The "eyes did not wish to behold" women loving women in a primary or sexual way, and so, Shockley writes, even black women writers who might at least have written novels, stories, or even reviews of lesbian work, opted instead to write nothing, or to join those who in various often subtle ways agreed that "this bullshit should not be encouraged." She shows how negatively black lesbians are presented in the work of several contemporary black women authors, and how such depiction reinforces antilesbian stereotypes already prevalent in the black community.
"It is my belief," writes Shockley, "that those black female writers who could have written well and perceptively enough to warrant publication chose instead to write about black women in a heterosexual milieu. The preference was motivated by the fear of being labeled a lesbian, even if in some cases they were not" (my italics).

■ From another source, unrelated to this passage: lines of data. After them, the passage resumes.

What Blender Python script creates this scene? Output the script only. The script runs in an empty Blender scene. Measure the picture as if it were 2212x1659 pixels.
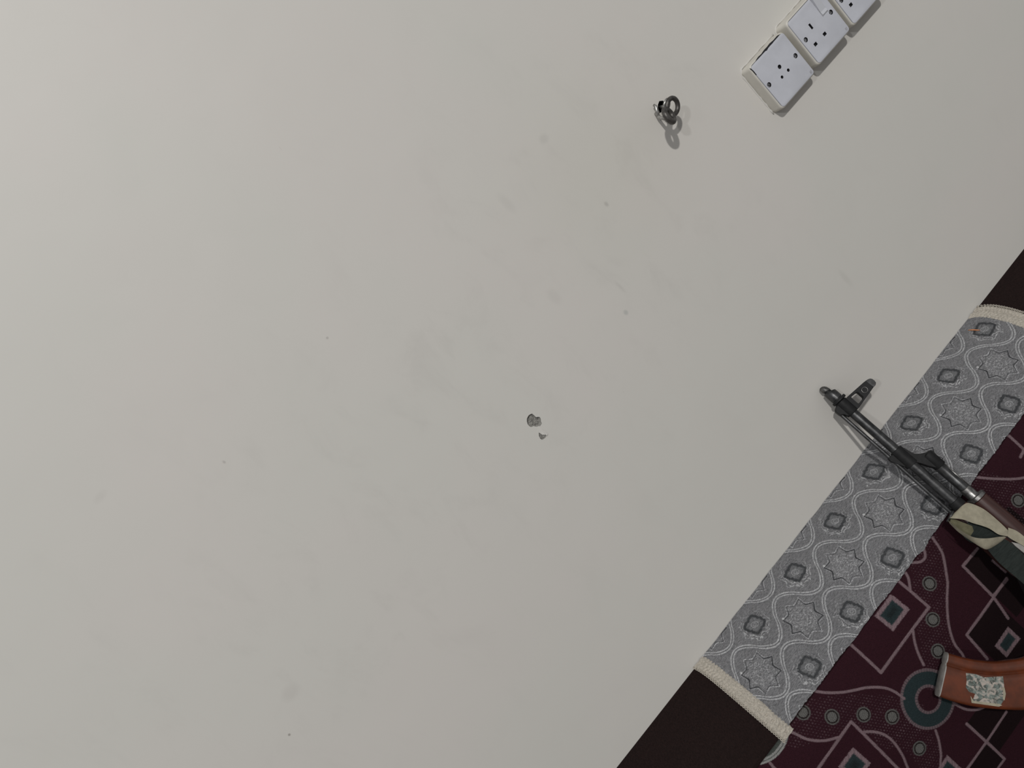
import bpy, bmesh, math, random
import numpy as np
from mathutils import Vector, Matrix
from mathutils.geometry import tessellate_polygon
random.seed(7); rng = np.random.default_rng(7)
scene = bpy.context.scene
COL = scene.collection

# ------------------------------------------------------------------ camera
FPX = 1650.0
Rm = np.array([[0.65671, -0.74077, 0.14139], [-0.26690, -0.05290, 0.96227], [-0.70534, -0.66967, -0.23245]])
cam_d = bpy.data.cameras.new('camera'); cam = bpy.data.objects.new('camera', cam_d); COL.objects.link(cam)
cam_d.sensor_fit = 'HORIZONTAL'; cam_d.sensor_width = 36.0; cam_d.lens = FPX / 2212.0 * 36.0
cam_d.clip_start = 0.02
m = Matrix.Identity(4)
for i in range(3):
    m[i][0] = Rm[i][0]; m[i][1] = -Rm[i][1]; m[i][2] = -Rm[i][2]
m[0][3], m[1][3], m[2][3] = 0.0, -1.125, 1.55
cam.matrix_world = m
scene.camera = cam

# ------------------------------------------------------------------ world, lamps, exposure
wd = bpy.data.worlds.new('room_light'); scene.world = wd; wd.use_nodes = True
wd.node_tree.nodes['Background'].inputs[0].default_value = (0.97, 0.98, 1.0, 1)
wd.node_tree.nodes['Background'].inputs[1].default_value = 0.30
def lamp(name, loc, power, radius, col):
    l = bpy.data.lights.new(name, 'POINT'); l.energy = power; l.shadow_soft_size = radius; l.color = col
    o = bpy.data.objects.new(name, l); o.location = loc; COL.objects.link(o)
lamp('ceiling_bulb', (-0.08, -5.0, 5.0), 770, 0.11, (1.0, 0.985, 0.96))
lamp('ceiling_bulb_far', (-2.85, -5.0, 5.0), 270, 0.14, (0.97, 0.985, 1.0))
vs = scene.view_settings
vs.view_transform = 'Standard'; vs.look = 'None'; vs.gamma = 1.0; vs.use_curve_mapping = False
vs.exposure = -0.08

# ------------------------------------------------------------------ materials
class NT:
    def __init__(s, mat):
        mat.use_nodes = True; s.t = mat.node_tree; s.n = s.t.nodes; s.l = s.t.links
        s.b = s.n['Principled BSDF']
    def new(s, typ, **kw):
        nd = s.n.new(typ)
        for k, v in kw.items(): setattr(nd, k, v)
        return nd
    def put(s, sock, v):
        if isinstance(v, bpy.types.NodeSocket): s.l.new(v, sock)
        else: sock.default_value = v
    def math(s, op, a, b=0.0, c=None, clamp=False):
        nd = s.new('ShaderNodeMath', operation=op); nd.use_clamp = clamp
        s.put(nd.inputs[0], a); s.put(nd.inputs[1], b)
        if c is not None: s.put(nd.inputs[2], c)
        return nd.outputs[0]
    def mix(s, fac, a, b, blend='MIX'):
        nd = s.new('ShaderNodeMix', data_type='RGBA', blend_type=blend)
        s.put(nd.inputs[0], fac); s.put(nd.inputs[6], a); s.put(nd.inputs[7], b)
        return nd.outputs[2]
    def noise(s, scale, detail=4, rough=0.55, stretch=None, coord='Object', dist=0.0):
        tc = s.new('ShaderNodeTexCoord'); out = tc.outputs[coord]
        if stretch:
            mp = s.new('ShaderNodeMapping'); mp.inputs['Scale'].default_value = stretch
            s.l.new(out, mp.inputs[0]); out = mp.outputs[0]
        nz = s.new('ShaderNodeTexNoise'); s.l.new(out, nz.inputs['Vector'])
        nz.inputs['Scale'].default_value = scale; nz.inputs['Detail'].default_value = detail
        nz.inputs['Roughness'].default_value = rough; nz.inputs['Distortion'].default_value = dist
        return nz.outputs['Fac']
    def ramp(s, v, lo, hi, a=0.0, b=1.0):
        nd = s.new('ShaderNodeMapRange'); nd.interpolation_type = 'SMOOTHSTEP'
        s.put(nd.inputs[0], v); nd.inputs[1].default_value = lo; nd.inputs[2].default_value = hi
        nd.inputs[3].default_value = a; nd.inputs[4].default_value = b
        return nd.outputs[0]
    def bump(s, h, strength, dist):
        nd = s.new('ShaderNodeBump'); nd.inputs['Strength'].default_value = strength
        nd.inputs['Distance'].default_value = dist; s.l.new(h, nd.inputs['Height'])
        s.l.new(nd.outputs[0], s.b.inputs['Normal'])
def rgba(c): return (c[0], c[1], c[2], 1.0)

def material(name, col, rough=0.6, metal=0.0, spec=0.5, var=0.0, vscale=60, bump=0.0, bscale=200, bdist=0.001, stretch=None, second=None):
    mt = bpy.data.materials.new(name); t = NT(mt)
    t.b.inputs['Roughness'].default_value = rough; t.b.inputs['Metallic'].default_value = metal
    t.b.inputs['Specular IOR Level'].default_value = spec
    if var > 0:
        f = t.noise(vscale, 5, 0.6, stretch)
        f = t.ramp(f, 0.32, 0.68)
        c2 = second if second else tuple(max(0, c * (1 - var)) for c in col)
        t.put(t.b.inputs['Base Color'], t.mix(f, rgba(c2), rgba(col)))
    else:
        t.b.inputs['Base Color'].default_value = rgba(col)
    if bump > 0:
        t.bump(t.noise(bscale, 3, 0.6, stretch), bump, bdist)
    return mt

def attr_fabric(name, rough, grain, gscale, bump, bdist, stretch, sheen=0.0, spec=0.25):
    mt = bpy.data.materials.new(name); t = NT(mt)
    at = t.new('ShaderNodeAttribute'); at.attribute_name = 'weave_colour'
    g = t.noise(gscale, 3, 0.7, stretch)
    gg = t.ramp(g, 0.25, 0.75, 1.0 - grain, 1.0 + grain)
    mul = t.new('ShaderNodeVectorMath', operation='SCALE')
    t.l.new(at.outputs['Color'], mul.inputs[0]); t.l.new(gg, mul.inputs['Scale'])
    t.l.new(mul.outputs[0], t.b.inputs['Base Color'])
    t.b.inputs['Roughness'].default_value = rough
    t.b.inputs['Specular IOR Level'].default_value = spec
    if sheen > 0:
        t.b.inputs['Sheen Weight'].default_value = sheen; t.b.inputs['Sheen Roughness'].default_value = 0.4
    t.bump(g, bump, bdist)
    return mt

def wall_material():
    mt = bpy.data.materials.new('wall_paint'); t = NT(mt)
    tc = t.new('ShaderNodeTexCoord'); sx = t.new('ShaderNodeSeparateXYZ'); t.l.new(tc.outputs['Object'], sx.inputs[0])
    X, Z = sx.outputs[0], sx.outputs[2]
    big = t.ramp(t.noise(2.6, 3, 0.5), 0.38, 0.62)
    c = t.mix(big, (0.580, 0.556, 0.521, 1), (0.570, 0.556, 0.517, 1))
    # rubbed, dirty area where backs and shoulders touch the wall
    def gauss(cx, cz, rx, rz):
        dx = t.math('DIVIDE', t.math('SUBTRACT', X, cx), rx); dz = t.math('DIVIDE', t.math('SUBTRACT', Z, cz), rz)
        r2 = t.math('ADD', t.math('MULTIPLY', dx, dx), t.math('MULTIPLY', dz, dz))
        return t.math('POWER', 2.718, t.math('MULTIPLY', r2, -1.0))
    sm = t.ramp(t.noise(15, 8, 0.66, (1.0, 1.0, 0.6), dist=0.4), 0.48, 0.78)
    area = t.math('ADD', t.math('ADD', gauss(0.42, 1.36, 0.34, 0.22), gauss(-0.15, 1.28, 0.45, 0.2)), 0.22, clamp=True)
    c = t.mix(t.math('MULTIPLY', t.math('MULTIPLY', sm, area), 0.17), c, (0.36, 0.345, 0.32, 1))
    yel = t.math('MULTIPLY', gauss(0.52, 1.40, 0.16, 0.14), 0.16)
    c = t.mix(yel, c, (0.50, 0.46, 0.38, 1))
    # fine specks
    sp = t.ramp(t.noise(70, 2, 0.5), 0.76, 0.82)
    c = t.mix(t.math('MULTIPLY', sp, 0.22), c, (0.25, 0.24, 0.22, 1))
    spots = [(.3744, 1.2166, .0042, .005, .55, (.26, .29, .28)), (.4743, 1.3565, .0035, .005, .4, (.2, .19, .17)),
             (.4725, 1.4954, .009, .008, .25, (.3, .29, .27)), (-.4321, 1.1798, .0022, .0022, .8, (.12, .1, .08)),
             (.0298, 1.5265, .0022, .0022, .5, (.2, .18, .16)), (-.1934, 1.5128, .002, .003, .45, (.2, .18, .16)),
             (.397, 1.2511, .003, .014, .18, (.3, .29, .27)), (-.385, 1.22, .016, .012, .2, (.33, .3, .28)),
             (-.33, 1.60, .012, .006, .15, (.33, .3, .28)), (.31, 1.32, .010, .016, .15, (.3, .29, .27)),
             (.36, 1.47, .008, .02, .15, (.3, .29, .27)), (.70, .96, .006, .02, .2, (.33, .32, .29))]
    for cx, cz, rx, rz, k, col in spots:
        dx = t.math('DIVIDE', t.math('SUBTRACT', X, cx), rx); dz = t.math('DIVIDE', t.math('SUBTRACT', Z, cz), rz)
        r = t.math('SQRT', t.math('ADD', t.math('MULTIPLY', dx, dx), t.math('MULTIPLY', dz, dz)))
        c = t.mix(t.ramp(r, 0.3, 1.3, k * .7, 0.0), c, rgba(col))
    t.put(t.b.inputs['Base Color'], c)
    t.b.inputs['Roughness'].default_value = 0.50
    t.b.inputs['Specular IOR Level'].default_value = 0.30
    h = t.math('ADD', t.math('MULTIPLY', t.noise(7, 2, 0.4), 1.0), t.math('MULTIPLY', t.noise(240, 2, 0.5), 0.012))
    t.bump(h, 0.22, 0.006)
    return mt

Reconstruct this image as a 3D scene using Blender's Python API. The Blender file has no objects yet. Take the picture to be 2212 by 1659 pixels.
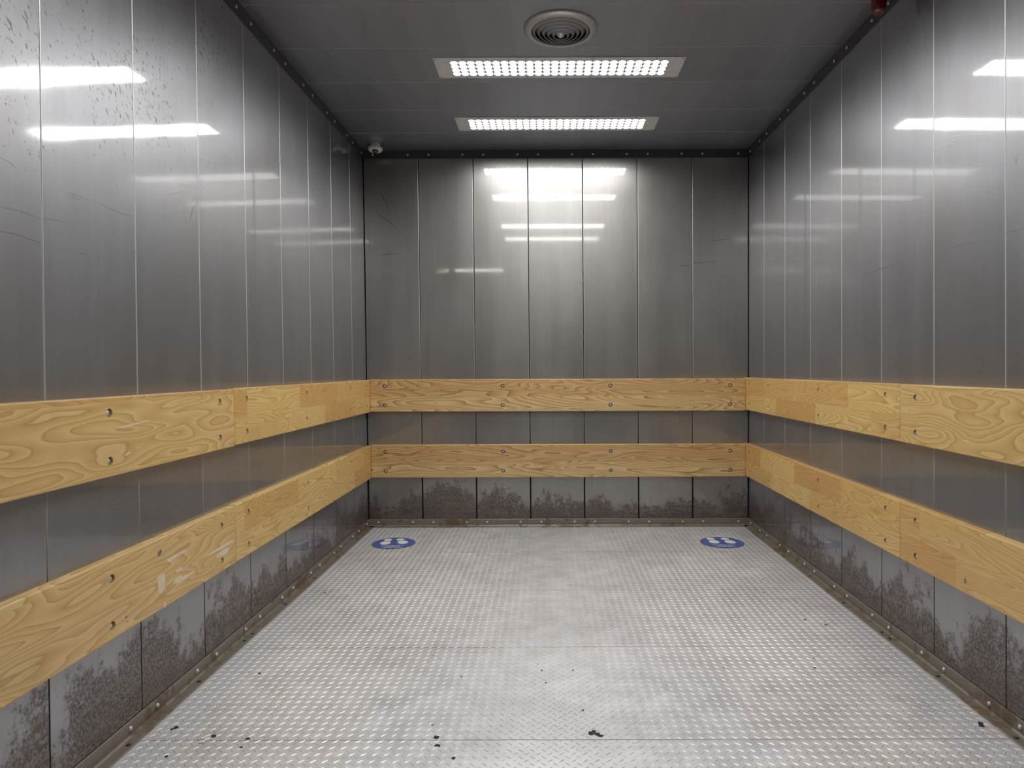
import bpy, bmesh, math, random
import numpy as np
from mathutils import Vector, Matrix

# ------------------------------------------------------------------ place
W, H = 2.8175, 2.7915          # cab width, height (m); back wall at y = 0, cab opens at y = YF
YF = -4.02
AL, AR = 0.01318, -0.00406     # the old cab is slightly out of plumb
C = bpy.context.scene.collection
random.seed(4)

def warp(p):
    x, y, z = p
    u = x / W
    return (x - AL * z * (1 - u) - AR * z * u, y, z)

# ------------------------------------------------------------------ nodes
class NT:
    def __init__(s, name):
        s.m = bpy.data.materials.new(name); s.m.use_nodes = True
        s.t = s.m.node_tree; s.t.nodes.clear()
        s.out = s.t.nodes.new('ShaderNodeOutputMaterial')
    def n(s, typ, ins=None, **kw):
        nd = s.t.nodes.new(typ)
        for k, v in kw.items(): setattr(nd, k, v)
        if ins:
            for k, v in ins.items(): s.set(nd, k, v)
        return nd
    def set(s, nd, k, v):
        sock = nd.inputs[k]
        if isinstance(v, bpy.types.NodeSocket): s.t.links.new(v, sock)
        else:
            if hasattr(sock.default_value, '__len__') and not hasattr(v, '__len__'):
                v = (v, v, v) if len(sock.default_value) == 3 else (v, v, v, 1)
            if hasattr(v, '__len__') and len(v) == 3 and len(sock.default_value) == 4: v = (*v, 1)
            sock.default_value = v
    def math(s, op, a, b=0.0, c=0.0, clamp=False):
        nd = s.n('ShaderNodeMath', {0: a, 1: b, 2: c}, operation=op); nd.use_clamp = clamp
        return nd.outputs[0]
    def vmul(s, v, m): return s.n('ShaderNodeVectorMath', {0: v, 1: m}, operation='MULTIPLY').outputs[0]
    def vadd(s, v, m): return s.n('ShaderNodeVectorMath', {0: v, 1: m}, operation='ADD').outputs[0]
    def sep(s, v): return s.n('ShaderNodeSeparateXYZ', {0: v}).outputs
    def comb(s, x, y, z): return s.n('ShaderNodeCombineXYZ', {0: x, 1: y, 2: z}).outputs[0]
    def noise(s, v, scale=1.0, detail=2.0, rough=.5, w=None, dist=0.0):
        nd = s.n('ShaderNodeTexNoise', noise_dimensions='4D' if w is not None else '3D')
        s.set(nd, 'Vector', v); s.set(nd, 'Scale', scale); s.set(nd, 'Detail', detail); s.set(nd, 'Roughness', rough); s.set(nd, 'Distortion', dist)
        if w is not None: s.set(nd, 'W', w)
        return nd.outputs[0]
    def ramp(s, f, pts, interp='LINEAR'):
        nd = s.n('ShaderNodeValToRGB', {0: f}); cr = nd.color_ramp; cr.interpolation = interp
        while len(cr.elements) < len(pts): cr.elements.new(.5)
        for e, (p, c) in zip(cr.elements, pts):
            e.position = p; e.color = (*c, 1) if hasattr(c, '__len__') else (c, c, c, 1)
        return nd.outputs[0]
    def step(s, f, a, b, o0=0.0, o1=1.0):
        nd = s.n('ShaderNodeMapRange', {0: f, 1: a, 2: b, 3: o0, 4: o1}); nd.interpolation_type = 'SMOOTHSTEP'
        return nd.outputs[0]
    def mix(s, f, a, b, mode='MIX'):
        nd = s.n('ShaderNodeMix', data_type='RGBA', blend_type=mode)
        s.set(nd, 0, f); s.set(nd, 6, a); s.set(nd, 7, b); return nd.outputs[2]
    def bump(s, h, strength, dist=.01, normal=None):
        nd = s.n('ShaderNodeBump', {'Height': h, 'Strength': strength, 'Distance': dist})
        if normal is not None: s.set(nd, 'Normal', normal)
        return nd.outputs[0]
    def bsdf(s, **kw):
        nd = s.n('ShaderNodeBsdfPrincipled')
        for k, v in kw.items(): s.set(nd, k.replace('_', ' '), v)
        s.t.links.new(nd.outputs[0], s.out.inputs[0]); return s.m

def simple(name, col, rough=.5, metal=0.0, **kw):
    s = NT(name)
    p = s.n('ShaderNodeTexCoord').outputs['Object']
    n = s.noise(p, 60, 3)
    c = s.mix(s.step(n, .3, .7, 0, .25), col, tuple(x * .6 for x in col))
    return s.bsdf(Base_Color=c, Roughness=rough, Metallic=metal, **kw)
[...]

And because of this, and I think Shockley's belief is largely true, many black women writers, whose responsibility is to the truth and to our children (who may, for all we know, be gay or lesbian, as we too may be or become: we're born but we aren't dead), have backed down, have said, by their silence or negative, stereotypical portrayals of black lesbians: "This bullshit should not be encouraged."
And y
et, as Audre Lorde says in the poem quoted by Gloria Hull at the opening of Conditions: Five:
Whether we speak or not,
The machine will crush us to bits--
and we will also be afraid
Your silence
will not
protect you
Barbara Smith and Lorraine Bethel make this observation chillingly real in their introduction. As they were compiling materials for this volume in New Haven and Boston, between January 29 and My 28, 1979, twelve black women were systematically sought out and brutally murdered in Boston's third-world communities. "While we were working to create a place for celebration of Black women's lives, our sisters were dying. The sadness, fear, and anger as well as the unforeseen need to do political work around the murders affected every aspect of our lives including work on Conditions: Five. The murder of Black women right where we lived also made crystal clear the .. . need for such a publication and for a Black feminist movement absolutely opposed to violence against us and the taking of our lives on any and all levels."
One of the most remarkable pieces in Conditions: Five is an excerpt from Beverly Smith's journal that was almost lost to us. It describes her attendance, "masquerading as a nice, straight, middle-class Black 'girl,'" at the stuffy, upper-middle-class wedding of her close friend "J-----."
She is irretrievably lost to me and I to her. She's getting married and since I'm a dyke I am anathema to her. She's made her feelings on homosexuality clear on several occasions. (I no longer use the terms homosexual or homosexuality to refer to lesbians.)
Two last things and then I'll stop. Last night I was on the second floor after going to the bathroom (I must have gone four times, I was hiding and trying to maintain my sanity). I went into a bedroom where J----and others of her bridesmaids and Susan (the wife of a friend of H----'s) were talking. J----was talking about what still needed to be done and about her feelings concerning the wedding. Mostly anxieties over whether everything would go well. But at one point she said something to the effect that "It seems strange. We've been together all our lives [her three friends] and after tomorrow we won't be." Her friends assured her that they'd still be a part of her life. Ha! I know better. She'll be H---'s chattel from now on. It occurred to me that celebrating a marriage is like celebrating being sold into slavery. Yes, I'm overgeneralizing (I'm only 90-95% right); but in this case I feel sure.